Chinese Architecture and the Beaux-Arts
In the early twentieth century, Chinese traditional architecture and the French-derived methods of the École des Beaux-Arts converged in the United States when Chinese students were given scholarships to train as architects at American universities whose design curricula were dominated by Beaux-Arts methods. Upon their return home in the 1920s and 1930s, these graduates began to practice architecture and create China’s first architectural schools, often transferring a version of what they had learned in the U.S. to Chinese situations. The resulting complex series of design-related transplantations had major implications for China between 1911 and 1949, as it simultaneously underwent cataclysmic social, economic, and political changes. After 1949 and the founding of the People’s Republic, China experienced a radically different wave of influence from the Beaux-Arts through advisors from the Soviet Union who, first under Stalin and later Khrushchev, brought Beaux-Arts ideals in the guise of socialist progress. In the early twenty-first century, China is still feeling the effects of these events.
Chinese Architecture and the Beaux-Arts examines the coalescing of the two major architectural systems, placing significant shifts in architectural theory and practice in China within relevant, contemporary, cultural, and educational contexts. Fifteen major scholars from around the world analyze and synthesize these crucial events to shed light on the dramatic architectural and urban changes occurring in China today—many of which have global ramifications.
This stimulating and generously illustrated work is divided into three sections, framed by an introduction and a postscript. The first focuses on the convergence of Chinese architecture and the École des Beaux-Arts, outlining the salient aspects of each and suggesting how and why the two "met" in the U.S. The second section centers on the question of how Chinese architects were influenced by the Beaux-Arts and how Chinese architecture was changed as a result. The third takes an even closer look at the Beaux-Arts influence, addressing how innovative practices, new schools of architecture, and buildings whose designs were linked to Beaux-Arts assumptions led to distinctive new paradigms that were rooted in a changing China. By virtue of its scope, scale, and scholarship, this volume promises to become a classic in the fields of Chinese and Western architectural history.
Contributors: Tony Atkin, Peter J. Carroll, Yung Ho Chang,Jeffrey W. Cody, Kerry Sizheng Fan, Fu Chao-Ching, Gu Daqing, Seng Kuan,Delin Lai, Xing Ruan, Joseph Rykwert, Nancy S. Steinhardt, David VanZanten, Rudolf Wagner, Zhang Jie, Zhao Chen.
This beautifully illustrated volume succeeds in demonstrating the sweeping influence of the Beaux-Arts school. There is much work yet to do on this topic, but Chinese Architecture and the Beaux-Arts should change the way we look at Chinese cities, and it will stand as a benchmark in the burgeoning field of Chinese urban studies.
Rich, complex, and panoramic.
The catch phrase ‘clash of civilizations’ has today become a part of political discourse, but as this publication by the universities of Hawai‘i and Hong Kong shows, with many an attractive illustration and persuasive arguments, appreciation, not conflict, between dissimilar cultures is not only possible but sometimes fruitful.
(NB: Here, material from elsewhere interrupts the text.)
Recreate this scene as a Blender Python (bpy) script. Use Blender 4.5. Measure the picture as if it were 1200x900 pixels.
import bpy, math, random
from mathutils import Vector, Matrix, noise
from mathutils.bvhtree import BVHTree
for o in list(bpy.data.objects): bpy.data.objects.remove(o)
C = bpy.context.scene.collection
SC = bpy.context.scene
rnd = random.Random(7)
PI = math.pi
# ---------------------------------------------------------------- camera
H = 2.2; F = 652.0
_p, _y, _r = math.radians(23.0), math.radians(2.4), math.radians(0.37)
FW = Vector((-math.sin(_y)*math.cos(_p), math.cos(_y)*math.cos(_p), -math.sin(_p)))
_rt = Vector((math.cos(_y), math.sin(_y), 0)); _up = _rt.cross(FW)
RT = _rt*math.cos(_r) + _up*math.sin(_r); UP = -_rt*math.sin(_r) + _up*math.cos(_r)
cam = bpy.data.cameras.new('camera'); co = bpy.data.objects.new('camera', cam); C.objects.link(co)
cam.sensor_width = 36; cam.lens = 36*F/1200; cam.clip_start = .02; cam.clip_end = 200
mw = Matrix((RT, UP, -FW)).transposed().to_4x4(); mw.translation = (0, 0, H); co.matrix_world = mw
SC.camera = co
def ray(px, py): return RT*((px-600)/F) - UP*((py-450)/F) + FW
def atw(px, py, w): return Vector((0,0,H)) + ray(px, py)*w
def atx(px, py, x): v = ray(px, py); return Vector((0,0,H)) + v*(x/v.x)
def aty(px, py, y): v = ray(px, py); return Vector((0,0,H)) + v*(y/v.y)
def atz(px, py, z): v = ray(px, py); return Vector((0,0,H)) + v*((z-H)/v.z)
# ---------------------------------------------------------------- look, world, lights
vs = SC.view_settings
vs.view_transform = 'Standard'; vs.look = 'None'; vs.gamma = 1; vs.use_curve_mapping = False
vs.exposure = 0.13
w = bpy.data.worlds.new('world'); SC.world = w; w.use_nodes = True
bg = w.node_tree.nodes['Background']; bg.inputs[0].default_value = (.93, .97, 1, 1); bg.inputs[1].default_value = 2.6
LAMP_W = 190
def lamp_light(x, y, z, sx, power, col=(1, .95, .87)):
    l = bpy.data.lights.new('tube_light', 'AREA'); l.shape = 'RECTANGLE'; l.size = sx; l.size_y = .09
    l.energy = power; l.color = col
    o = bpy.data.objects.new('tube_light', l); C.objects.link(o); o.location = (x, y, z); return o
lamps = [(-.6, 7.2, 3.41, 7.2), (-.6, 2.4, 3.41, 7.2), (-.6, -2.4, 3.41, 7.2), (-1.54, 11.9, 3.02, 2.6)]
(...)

Here a consideration of the divergent architectural systems of China and that of the French-derived Beaux-Arts architecture—and how the latter influenced and changed the other—provide readers with a fascinating account of why and how this cultural exchange occurred.
[The] fascinating and under-appreciated cross-pollination of Eastern and Western architecture is thoroughly examined in [this] absorbing new book. . . . Although filled with handsome photos contemporary and historic, Chinese Architecture and the Beaux-Arts is no coffee-table book — this volume is a thoughtful and far-ranging account of international trends in architecture, which have been too little known in the U.S. It fills an important need and is certain to find its place in every serious library of architectural history.